Inevitably the viewer was caught in the crossfire of boasts and taunts. The sheer immodesty of works displaying the words 'mighty' or 'Rose Nolan for me' (abbreviated to 'RN 4 ME') was dramatically countered by others that flaunted anti-heroic words such as 'loser', 'flop' and 'dud'. It was unclear who the object of this name-calling might be; although the words confronted the viewer, one suspected that Nolan might be directing them mischievously at herself.

To a large degree Nolan takes herself as the main subject of her art, and this results in an approach that is often disarmingly self-referential and matter-of-fact: what you read is often what you get. A Very Early Constructed Work from 1991, for example, is just that. In Rose Nolan 2000/2001 (2000-01) the work's 18 panels spell out its title and date. Nolan's choice of focus stems not from a desire to be overtly biographical but simply from a wish to reflect on what it means to be an artist, using herself and her own art as the examples nearest to hand. She categorizes her work much in the way that a student might use subject headings to organize his or her studies: Banners, Flat Work, Word Work, Constructed Work, Homework, Quality Photography were all represented in this survey. The result was a diverse and dynamic display that Nolan masterfully laid out in relation to the architecture of the museum - suggesting that Exhibition Making should be added to her list of categories.

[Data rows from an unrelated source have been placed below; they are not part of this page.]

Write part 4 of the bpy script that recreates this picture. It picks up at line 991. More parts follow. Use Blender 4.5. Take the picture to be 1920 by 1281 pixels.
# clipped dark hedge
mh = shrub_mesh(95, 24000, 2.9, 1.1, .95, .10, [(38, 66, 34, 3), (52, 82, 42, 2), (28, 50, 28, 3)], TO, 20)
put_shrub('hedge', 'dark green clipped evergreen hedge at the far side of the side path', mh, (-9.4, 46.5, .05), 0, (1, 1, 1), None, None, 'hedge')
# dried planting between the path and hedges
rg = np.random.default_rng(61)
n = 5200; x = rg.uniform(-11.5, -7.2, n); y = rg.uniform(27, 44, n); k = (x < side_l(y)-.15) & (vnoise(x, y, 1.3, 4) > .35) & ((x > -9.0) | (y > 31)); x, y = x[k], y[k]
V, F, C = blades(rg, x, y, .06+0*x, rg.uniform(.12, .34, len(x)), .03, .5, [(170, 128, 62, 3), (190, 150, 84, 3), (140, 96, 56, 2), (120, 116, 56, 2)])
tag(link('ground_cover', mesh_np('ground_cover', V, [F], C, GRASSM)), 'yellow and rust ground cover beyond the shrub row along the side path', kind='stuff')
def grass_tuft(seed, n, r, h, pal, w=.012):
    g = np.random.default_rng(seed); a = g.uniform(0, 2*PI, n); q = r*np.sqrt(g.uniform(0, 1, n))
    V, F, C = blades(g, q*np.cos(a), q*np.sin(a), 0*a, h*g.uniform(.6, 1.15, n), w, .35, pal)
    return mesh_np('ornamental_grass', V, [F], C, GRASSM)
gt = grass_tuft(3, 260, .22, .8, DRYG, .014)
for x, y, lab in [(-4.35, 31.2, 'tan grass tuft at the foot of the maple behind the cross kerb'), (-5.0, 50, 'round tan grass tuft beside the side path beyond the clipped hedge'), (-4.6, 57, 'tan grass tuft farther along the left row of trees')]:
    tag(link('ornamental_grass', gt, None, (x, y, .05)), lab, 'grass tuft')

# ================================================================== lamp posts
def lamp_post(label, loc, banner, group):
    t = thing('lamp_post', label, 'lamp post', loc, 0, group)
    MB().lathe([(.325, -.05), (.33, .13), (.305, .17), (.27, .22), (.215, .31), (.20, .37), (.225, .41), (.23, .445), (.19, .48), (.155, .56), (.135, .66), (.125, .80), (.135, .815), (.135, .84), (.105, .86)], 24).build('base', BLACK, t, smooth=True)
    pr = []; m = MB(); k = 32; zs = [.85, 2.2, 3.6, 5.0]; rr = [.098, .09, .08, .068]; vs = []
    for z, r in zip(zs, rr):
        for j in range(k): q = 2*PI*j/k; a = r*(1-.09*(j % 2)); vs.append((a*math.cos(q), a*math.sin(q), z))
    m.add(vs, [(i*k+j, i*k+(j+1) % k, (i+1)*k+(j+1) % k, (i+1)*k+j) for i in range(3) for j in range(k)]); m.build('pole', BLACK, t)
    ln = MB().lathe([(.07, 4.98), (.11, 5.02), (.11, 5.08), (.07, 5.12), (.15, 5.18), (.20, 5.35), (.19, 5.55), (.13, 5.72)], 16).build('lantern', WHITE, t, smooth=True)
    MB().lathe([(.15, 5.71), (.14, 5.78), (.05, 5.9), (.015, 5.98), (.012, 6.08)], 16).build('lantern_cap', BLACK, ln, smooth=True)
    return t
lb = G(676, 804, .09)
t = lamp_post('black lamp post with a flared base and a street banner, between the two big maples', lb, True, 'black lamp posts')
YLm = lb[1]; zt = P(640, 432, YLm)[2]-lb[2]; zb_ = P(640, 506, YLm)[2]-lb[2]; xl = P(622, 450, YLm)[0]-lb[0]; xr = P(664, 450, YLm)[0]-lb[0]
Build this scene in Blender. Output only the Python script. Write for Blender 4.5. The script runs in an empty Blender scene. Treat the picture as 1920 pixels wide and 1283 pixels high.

The relationship between Nolan's work and its historical sources, in particular Constructivism and non-Objective Geometric art, is a frequent discussion topic. Her abstract motifs and shapes (including letters stylized nearly to the point of abstraction) and her resourceful use of simple materials such as hessian and cardboard connect her to this tradition. Her painted cardboard constructions, each glued, stitched or tacked together in a manifestly handmade way, employ the iconography of Constructivism, notably the cross (a symbol she also relates to her Catholic upbringing). And the forms she works with - banners, flags, self-published pamphlets and books - recall the days when art had a didactic and revolutionary function. But Nolan inscribes them with references that are personal and playful, rather than public or political; for example, a flag in the exhibition simply declares 'I Was Here'.

Several haphazardly clustered museum vitrines filled with small works - photographs, multiples, publications and a hand-hooked rolled-up rug - were of particular interest. The artist's self-confessed early love affair with the Russian avant-garde was conveyed through an intriguing display of what she calls her Secret Russian Archive (1980-2002), including souvenirs collected when visiting Russia in 1985, revolutionary posters and books, busts and photographs of Lenin, as well as her own early works. Showing the depth of her infatuation and commitment to the Russian experiment is a set of worker-style clothing made and sometimes worn by Nolan in the early 1980s, hand-printed with Constructivist designs.

Nolan's work replays the drama and visual excitement of revolutionary aesthetics but recontextualizes these with content that has more to do with her everyday reality. She continues to be inspired by a defining historical moment when it seemed art could play a central role in social change, but recognizes with a mixture of romance, longing, humour, sadness and happiness her own inevitable distance from those times. With the intensity of a deeply felt schoolgirl crush or the ardent loyalty of a fan, she's bravely willing to take her chances with the heroic idea that art (in particular, abstract art) does still matter, and that she as an artist might make a difference.